The two hours shed light on some vexing conundrums of urban farming, like how to appropriately measure the productivity of small farms, (using pound-dollar ratios doesn't account for the weight difference between tomatoes and lettuce) and how to change policies when state lines don't match up with the natural boundaries of food-sheds. (Snyder most likely won't succeed in re-drawing state lines to correspond to common environmental interests, though he'd love to.) Novak talked about the economy of small farming. (Eagle Street stopped growing winter squash in favor of more space- and time-efficient—and therefore more profitable—crops.) But mostly, these experts were inspiring and suggested real contributions we can make.
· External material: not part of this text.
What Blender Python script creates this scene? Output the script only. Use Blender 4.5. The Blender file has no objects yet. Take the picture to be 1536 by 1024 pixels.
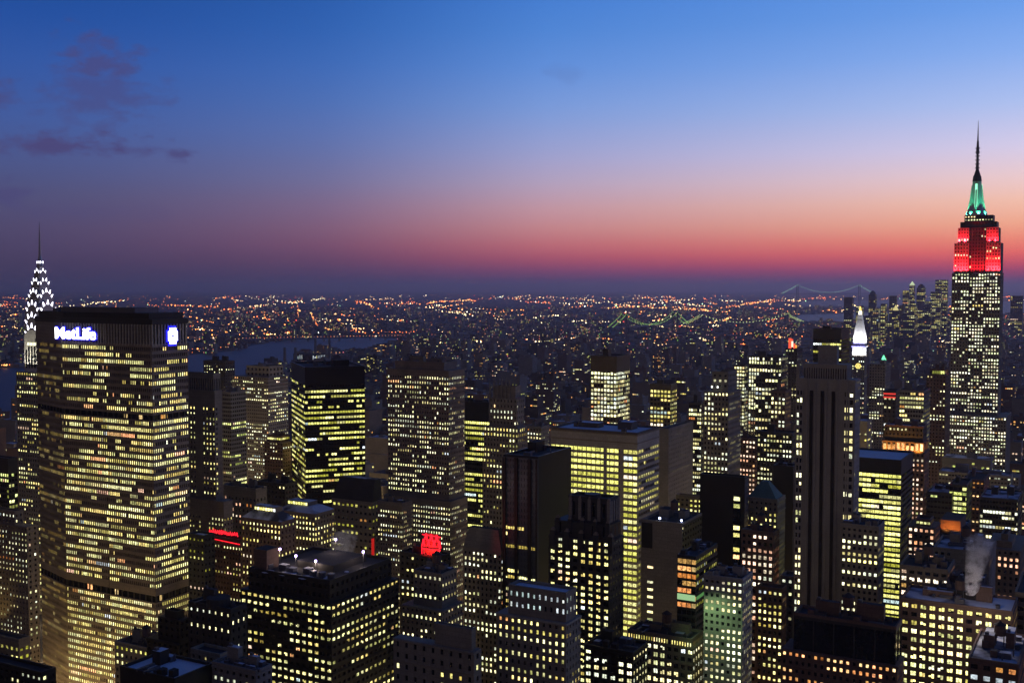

Novak, who has farmed in nine countries and studied the agriculture systems of many more, recognizes that not all eager urban farmers will stick with it. Growing food is a lot of work. On the other hand, green roofs, planted with food or non-edible plants, benefit the city simply by absorbing rainwater, which otherwise often overwhelms our sewage system. "I think the exit strategy for a lot of rooftop farmers is blueberry bushes," Novak said. "They're easy to maintain and are native to our area." So, if your loftiest goals don't work out, there's virtue still in blueberries.

Novak joked that she had promised not to end the night by telling everyone in the audience to go home and plant a seed, but couldn't help herself. "Well, too bad. I wouldn't have self-faith in these things we want to change with policies if I didn't know on a personal level that compost rocks."